Application of AU500 Series Inverter on Ball Mill

Introduction

For an extended period, industries such as chemicals, cement, and ceramics have commonly used ball mills for raw material grinding. These ball mills traditionally adopt a frequency-sensitive resistor voltage-drop starting method, leading to excessive material grinding, extended grinding cycles, low grinding efficiency, high unit product power consumption, substantial startup current, significant impact on equipment and the power grid, and challenging electrical equipment maintenance. This not only poses challenges for electrical technicians but also severely hinders rapid development in various industrial enterprises. To address these issues, the development of a ball mill with smooth startup, high grinding efficiency, large output, and low energy consumption—a variable frequency speed control system—became imperative.

Main Structure

A ball mill primarily consists of a transmission device, barrel device, feeding device, discharging device, and electrical control device.

Working Principle

A ball mill comprises feeding, discharging, rotating, and transmission parts (reducer, small gear, motor, and electrical control). In the ceramic industry, the horizontally placed barrel is divided by partitions (plates with many small holes—screen plates) into 2 to 4 grinding chambers. Each chamber contains grinding bodies of a certain shape and size. When the barrel rotates, materials and grinding bodies are lifted to a certain height under the action of friction and centrifugal force. Then, under the force of gravity, they fall along an approximate parabolic trajectory, impacting and grinding another portion of the material at the bottom of the barrel. This results in a certain axial movement that promotes uniform grinding and mixing of materials. Ball mills can be categorized into dry and wet grinding based on the process.

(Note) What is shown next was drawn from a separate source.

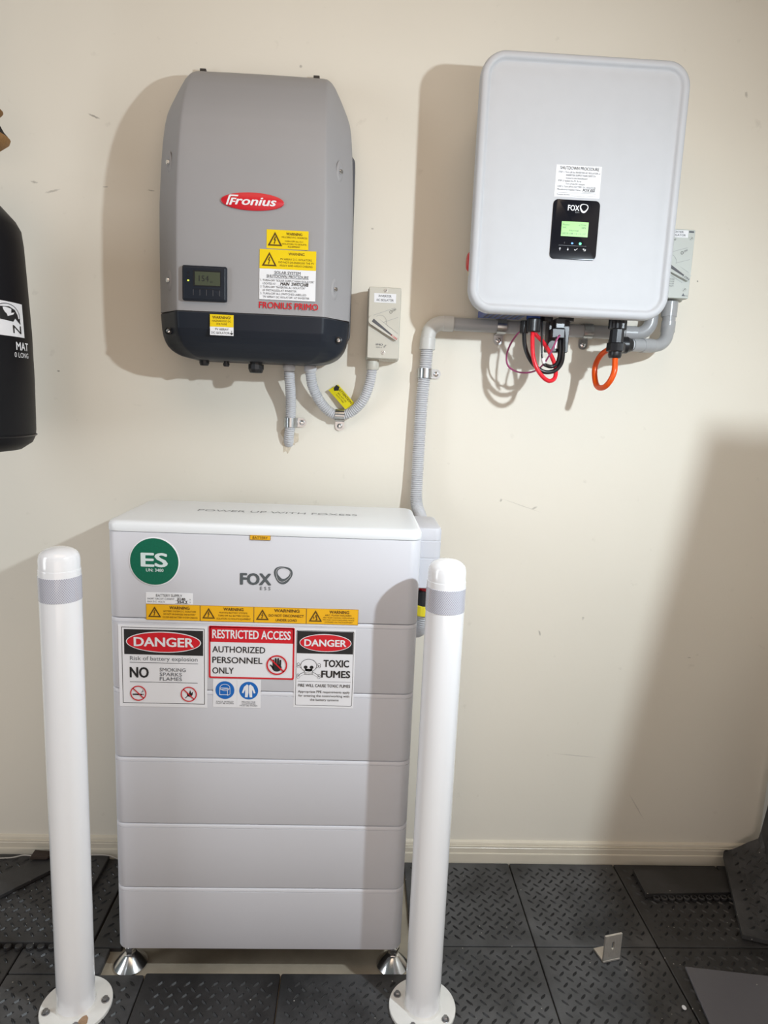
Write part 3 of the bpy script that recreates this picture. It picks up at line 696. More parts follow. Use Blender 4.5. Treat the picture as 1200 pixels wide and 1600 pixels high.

Basic Electrical Control Device

Most ball mills use a frequency-sensitive resistor as a starting device, which, during the moment of startup, imposes a significant impact on the power grid. Additionally, the required torque decreases during operation, providing ample energy-saving potential.

Retrofit Scheme

Considering the existing issues in the original condition and the requirements of the production process, the retrofitted ball mill system should meet the following criteria:

Sufficient starting torque to meet the high load capacity of the ball mill, ensuring stable motor operation under variable frequency conditions and guaranteeing constant power characteristics.

Utilization of a variable frequency speed control system to transform the original ball mill drive system, ensuring normal operation at low speeds, facilitating normal process control, extending the lifespan of the ball mill and the motor, and reducing maintenance.

The retrofitted equipment should feature automatic control, manual/power frequency switching, and fault auto-switching functions, overcoming the voltage rise caused by the large inertia of the ball mill and effectively ensuring normal equipment operation.

Inverter Selection

Following the aforementioned principles, the Ausenist AU500 series ball mill dedicated inverter is selected to meet the specified operating conditions.

Characteristics of the Inverter

Satisfies the characteristics of low-speed operation and large starting torque of the ball mill, achieving continuously adjustable operating speeds. The motor exhibits no impact current during startup, ensuring sufficient starting torque and comprehensive protection features. This guarantees the quality of process control and saves maintenance costs.

Some customers have attempted retrofitting with other brands' general-purpose inverters, but the results were not ideal. Ausenist Electrical, drawing on years of retrofitting experience, utilizes the AU500 series ball mill dedicated inverter's internally set V/F curve to optimize startup and acceleration performance. This custom V/F curve is tailored to the working characteristics of the ball mill itself, proving to be operationally stable and reliable in practice.